If you wanted to do Python-like slicing in Clojure, though granted not as concisely, you could make your own slice function – I am thinking maybe as an inline function via definline instead of as a regular function or macro.
Usage variations could be like the following:
(slice coll [index])
;; and/or simply: (slice coll index)
(slice coll [start end])
(slice coll [start end stride])
And, to get the equivalent of Python slices
where the numeric values are not supplied,
like coll[::-1] and such, you could use any non-numeric such as :_ as a placeholder, like:
(slice coll [:_ :_ -1]).
After thinking about this, I searched and found the following thread that talks about similar stuff – not exactly the same, but has some implementation ideas:
http://www.mail-archive.com/clojure@googlegroups.com/msg17443.html
Python’s my favorite language, but I’ve been learning about Clojure because of the way it handles concurrency. It has its own elegance and consistency in other ways.
Consider this, just to focus on some of what is mentioned in this post: In Python you can slice lists and tuples and strings and even the “generator-like” xrange, but not generators. In Python, if you have a list of lists like:
x = [['a', 'b', 'c'], ['d', 'e', 'f'], ['g', 'h', 'i']]
You can do:
x[0][0]
to get ‘a’, whereas in Clojure you might do:
(ffirst x).
Similarly:
x[0][1:]
would give you ['b', 'c'], whereas in Clojure,
you might do:
(nfirst x)
And:
x[2]
Would give you
['g', 'h', 'i']
similar to (nth x 2) in Clojure.
But if you had, say, a generator that returned generators instead… consider the following toy example that returns the same values as above:
x2 = ((chr(x+i) for i in xrange(3)) for x in (97, 100, 103))

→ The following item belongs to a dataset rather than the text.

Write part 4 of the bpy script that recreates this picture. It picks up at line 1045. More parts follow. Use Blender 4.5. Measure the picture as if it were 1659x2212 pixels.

You couldn’t handle it the same way in Python since trying to slice x2 (or the generators it produces) would give you:
TypeError: ‘generator’ object is unsubscriptable
But, you can (arguably more consistently than Python in this respect), use those same Clojure functions on Clojure’s lazy equivalent:
(def x2 (for [x [97 100 103]]
(for [i (range 3)] (char (+ x i)))))
(for creates “list comprehensions” in Clojure, but unlike in Python, list comprehensions are lazy in Clojure.)

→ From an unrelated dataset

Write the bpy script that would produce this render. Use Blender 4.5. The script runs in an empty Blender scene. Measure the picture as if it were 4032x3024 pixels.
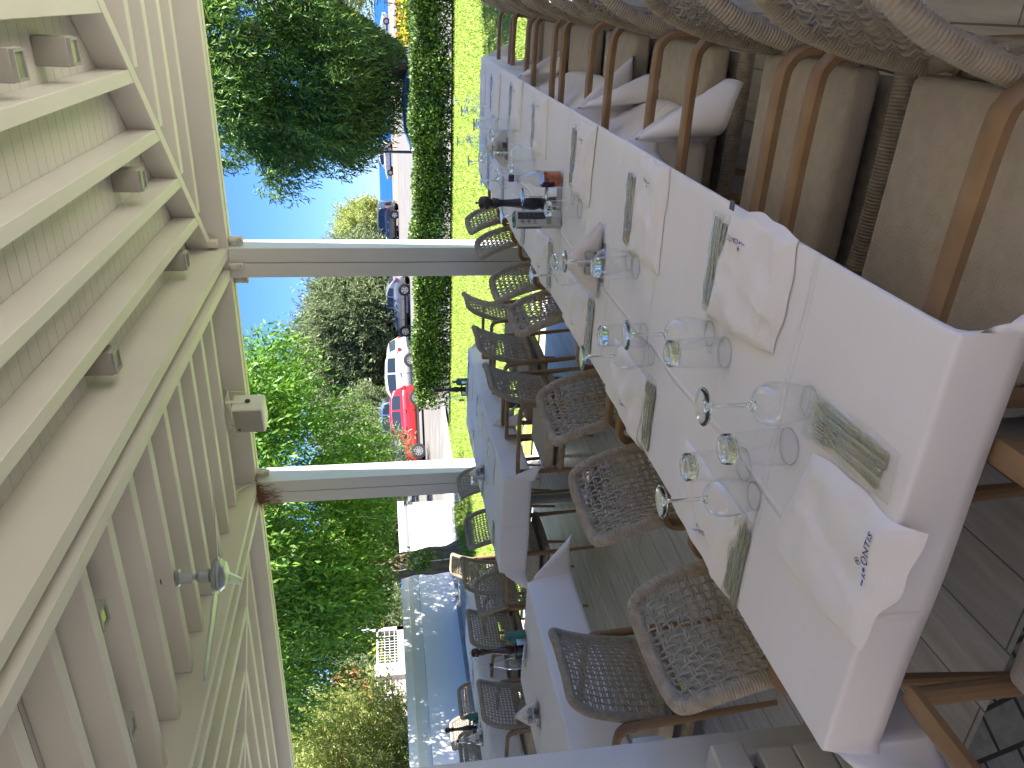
import bpy, math, random
import numpy as np
from mathutils import Vector, Matrix
random.seed(7); rng = np.random.default_rng(7)
R = math.radians; PI = math.pi
sc = bpy.context.scene; col = sc.collection

# ------------------------------------------------------------------ camera
FPX = 3025.1; PITCH = R(9.31); ROLL = R(1.83); YAW = R(26.85); HC = 1.51
F = Vector((-math.sin(YAW)*math.cos(PITCH), math.cos(YAW)*math.cos(PITCH), -math.sin(PITCH)))
R0 = Vector((math.cos(YAW), math.sin(YAW), 0)); U0 = R0.cross(F)
RT = R0*math.cos(ROLL) - U0*math.sin(ROLL); UP = U0*math.cos(ROLL) + R0*math.sin(ROLL)
cd = bpy.data.cameras.new('camera'); cam = bpy.data.objects.new('camera', cd); col.objects.link(cam)
cd.sensor_fit = 'HORIZONTAL'; cd.sensor_width = 36; cd.lens = 36*FPX/4032
cd.clip_start = 0.02; cd.clip_end = 20000
xa = -UP; ya = RT; za = -F                      # the phone was held on its side
cam.matrix_world = Matrix(((xa.x, ya.x, za.x, 0), (xa.y, ya.y, za.y, 0), (xa.z, ya.z, za.z, HC), (0, 0, 0, 1)))
sc.camera = cam

# ------------------------------------------------------------------ light
SUN_EL = R(50); SUN_AZ = R(4)                  # azimuth from +x towards +y
w = bpy.data.worlds.new('World'); sc.world = w; w.use_nodes = True
nt = w.node_tree; bg = nt.nodes['Background']
sky = nt.nodes.new('ShaderNodeTexSky'); sky.sky_type = 'NISHITA'; sky.sun_disc = False
sky.sun_elevation = SUN_EL; sky.sun_rotation = PI/2 - SUN_AZ
sky.air_density = 1.0; sky.dust_density = 0.0; sky.ozone_density = 5.0
tint = nt.nodes.new('ShaderNodeMix'); tint.data_type = 'RGBA'; tint.blend_type = 'MULTIPLY'; tint.inputs[0].default_value = 1; tint.inputs[7].default_value = (0.38, 0.57, 1.0, 1)
nt.links.new(sky.outputs[0], tint.inputs[6]); nt.links.new(tint.outputs[2], bg.inputs[0]); bg.inputs[1].default_value = 0.06
sl = bpy.data.lights.new('sun', 'SUN'); sl.energy = 5.0; sl.angle = R(0.5); sl.color = (1, 0.95, 0.87)
so = bpy.data.objects.new('sun', sl); col.objects.link(so)
sd = Vector((math.cos(SUN_AZ)*math.cos(SUN_EL), math.sin(SUN_AZ)*math.cos(SUN_EL), math.sin(SUN_EL)))
so.rotation_euler = sd.to_track_quat('Z', 'Y').to_euler()
sc.view_settings.view_transform = 'Standard'; sc.view_settings.look = 'None'
sc.view_settings.exposure = 2.22; sc.view_settings.gamma = 1
sc.render.engine = 'CYCLES'
sc.cycles.max_bounces = 10; sc.cycles.diffuse_bounces = 6; sc.cycles.transparent_max_bounces = 24
sc.cycles.transmission_bounces = 8; sc.cycles.caustics_reflective = False; sc.cycles.caustics_refractive = False

# ------------------------------------------------------------------ materials
M = {}
def nd(t, ty, **k):
    n = t.nodes.new(ty)
    for a, b in k.items(): setattr(n, a, b)
    return n
def mat(name, c, rough=0.5, c2=None, scale=8, metal=0, bump=0, bscale=60, coat=0, spec=0.5, detail=3,
        coord='Object', stretch=(1, 1, 1), sheen=0, ramp=(0.35, 0.65), bdist=0.002, c3=None):
    m = bpy.data.materials.new(name); m.use_nodes = True; t = m.node_tree; b = t.nodes['Principled BSDF']
    b.inputs['Base Color'].default_value = (*c, 1); b.inputs['Roughness'].default_value = rough
    b.inputs['Metallic'].default_value = metal; b.inputs['Coat Weight'].default_value = coat
    b.inputs['Coat Roughness'].default_value = 0.03
    b.inputs['Specular IOR Level'].default_value = spec; b.inputs['Sheen Weight'].default_value = sheen
    tc = nd(t, 'ShaderNodeTexCoord'); mp = nd(t, 'ShaderNodeMapping'); mp.inputs['Scale'].default_value = stretch
    t.links.new(tc.outputs[coord], mp.inputs[0])
    if c2:
        n = nd(t, 'ShaderNodeTexNoise'); n.inputs['Scale'].default_value = scale; n.inputs['Detail'].default_value = detail
        t.links.new(mp.outputs[0], n.inputs[0])
        r = nd(t, 'ShaderNodeValToRGB'); r.color_ramp.elements[0].position = ramp[0]; r.color_ramp.elements[1].position = ramp[1]
        r.color_ramp.elements[0].color = (*c, 1); r.color_ramp.elements[1].color = (*c2, 1)
        if c3:
            e = r.color_ramp.elements.new((ramp[0]+ramp[1])/2); e.color = (*c3, 1)
        t.links.new(n.outputs[0], r.inputs[0]); t.links.new(r.outputs[0], b.inputs['Base Color'])
    if bump:
        n = nd(t, 'ShaderNodeTexNoise'); n.inputs['Scale'].default_value = bscale; n.inputs['Detail'].default_value = 4
        t.links.new(mp.outputs[0], n.inputs[0]); bp = nd(t, 'ShaderNodeBump'); bp.inputs['Strength'].default_value = bump
        bp.inputs['Distance'].default_value = bdist
        t.links.new(n.outputs[0], bp.inputs['Height']); t.links.new(bp.outputs[0], b.inputs['Normal'])
    M[name] = m; return m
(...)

I am not saying here that Python should have slicing of generators. It works in its own way with generators getting consumed as you call next(). But Clojure has its own goodness going on with its immutable and persistent data structures. Python is awesome, but Clojure is worth delving more into.
Well, you can use nth(0) for first, nth(1) for second and nth(-1) for last, but which ones are more *readable*? There’re many ways to say in our own human languages for one thing, but we can still understand each other.
As other commenters have mentioned, Pythonic “one way” is not the normal style in a Lisp. But here are a few Clojure things that are cool because many languages provide *zero* ways to do them.
* dosync
* alter
* macros
* auto-gensyms
* defmulti
* destructuring
* persistent data structures
* the *-in functions
* maps as functions
* *warn-on-reflection*
* metadata that is just data
Cheers!
Was this rant meant as satire? The sequence functions were your clue to Clojure’s bad design? Nothing about the cons of immutability, higher order functions, lazy evaluation or any of those other bad design choices that Clojure has? What gives?
Part of the issue here I think is that wrt to computer languages we are accustomed to looking at them from the perspective of “what does language x provide?” With languages like clojure (i.e. homoiconic, macros) the language really only provides you with the primitives and relies on *you* to provide yourself with the rest (or get it from the community).
Me: “What? there’s no tenth function?” Clojure: “Write it yourself. (defn tenth [seq] (nth seq 10))”
Write it yourself is pretty much clojure’s answer for any question. You got a problem with the language? Change it. You don’t want to change it? Fine, don’t use clojure.
Well Eric, thanks for another pointless rant
Original post: “This refrigerator smells funny.”
Comments: “Don’t worry about it, mine smells even worse.” “Yeah, just put a peg on your nose and ignore it.” “Other fridges don’t have nearly as much stuff in them.” “Why don’t you mention the ugly fridge magnets on the front door?” “Clean it yourself!”